Tribochemistry of Boron-Containing Lubricant Additives on Ferrous Surfaces for Improved Internal Combustion Engine Performance

Global concerns for the environmental impact of pollutants from automotive sources require considerable reduction of phosphorus and sulphur-based antiwear additives in lubricating oils. One of such additives used as antiwear/extreme pressure (EP) additives in lubricating oils is Zinc Dialkyl DithioPhosphate (ZDDP). Potential replacements for ZDDP are antiwear/EP boron-based additives. In this study, a comprehensive evaluation of the tribological properties of model oils of different types of borate antiwear additives are considered for comparison to ZDDP on steel surfaces in tribo-contact.

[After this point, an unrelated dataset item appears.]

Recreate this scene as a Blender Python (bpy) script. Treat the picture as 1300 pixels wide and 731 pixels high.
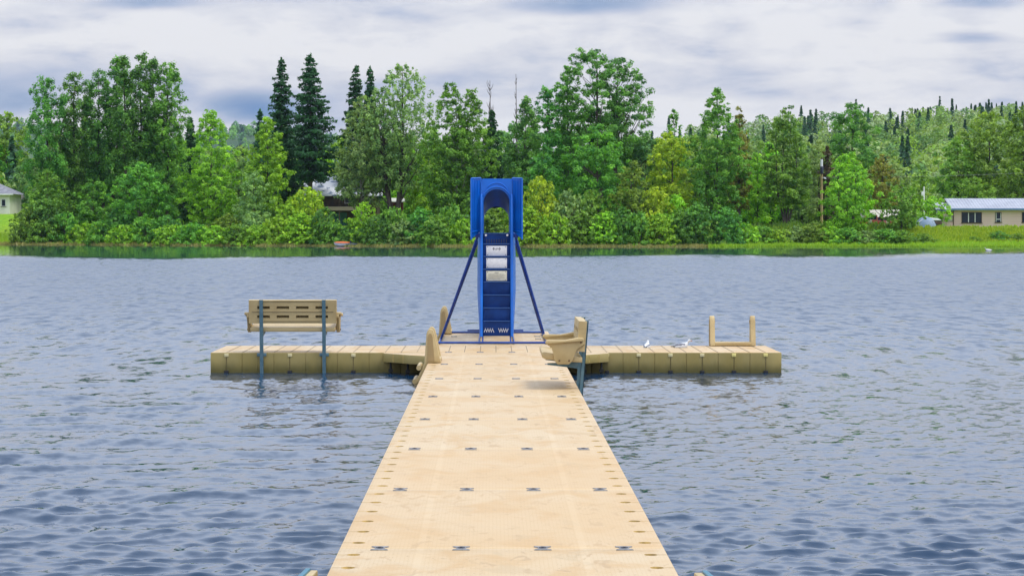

In this thesis, tribological experiments in pure sliding under boundary lubrication conditions were performed using pin-on-reciprocating plate test rig with variations of: additive concentrations in the oil, bulk-oil temperature, sliding process, dissolved, and
free water contamination tests. The coefficient of friction response and antiwear performance of tribofilms were evaluated. Bulk oil analysis of the model oils were performed to evaluate their response to different thermal and oxidative conditions in comparison to ZDDP. In addition, chemical characterization of key crystalline boron compounds was done. The physical and chemical aspects of tribofilms generated during tribological tests were evaluated using surface analysis techniques such as: Optical white-light interferometry, Atomic Force Microscopy (AFM), Focused Ion Beam-Scanning Electron Microscopy (FIB-SEM), Raman Spectroscopy, X-ray Photoelectron Spectroscopy (XPS) and Nanoindentation.
One of the key findings of this study is that tribofilms from hydrolytically unstable borates additives gave poor antiwear performance compared to ZDDP and other synthetic borate additives with better resistance to hydrolysis. This study has revealed that boric acid is not directly responsible for the poor antiwear performance as previously understood. Tribochemistry results by this thesis has shown that high atomic concentration of boron and particles such as; boron nitride and carbides acts as third body abrasives, are responsible for the poor antiwear performance. The established antiwear mechanism of borate tribofilms relies on the digestion of abrasive iron oxides by trigonal structural groups in boron oxide. Results at different test conditions from this research have indicated that boric acid, iron oxyhydroxide, and tetragonal structural units in boron oxide plays a major role in this process. The established friction reducing mechanism of boron-containing tribofilms relies on the weak van der Waal’s of boric acid and passivation of its high energy edge-sites by moisture. Another major finding of this PhD thesis is that decomposition and volatility of boric acid at certain temperatures affects the easy shear of the lamellar.
An important finding from this study indicated that the abnormal behaviour of boron oxide effect in borosilicate glass manufacture could also affect the antiwear performance and durability of tribofilms containing nanoparticle alkali borate ester. In addition, the hardness of built-up tribofilms from oils containing hydrated potassium borate was found to be comparable to ZDDP, unlike organic borates which gave significantly higher hardness. Another major finding of this research is that in moisture-rich atmosphere, borate tribofilms formed on ferrous surfaces was more wear-resistant than ZDDP due to their different tribochemistry.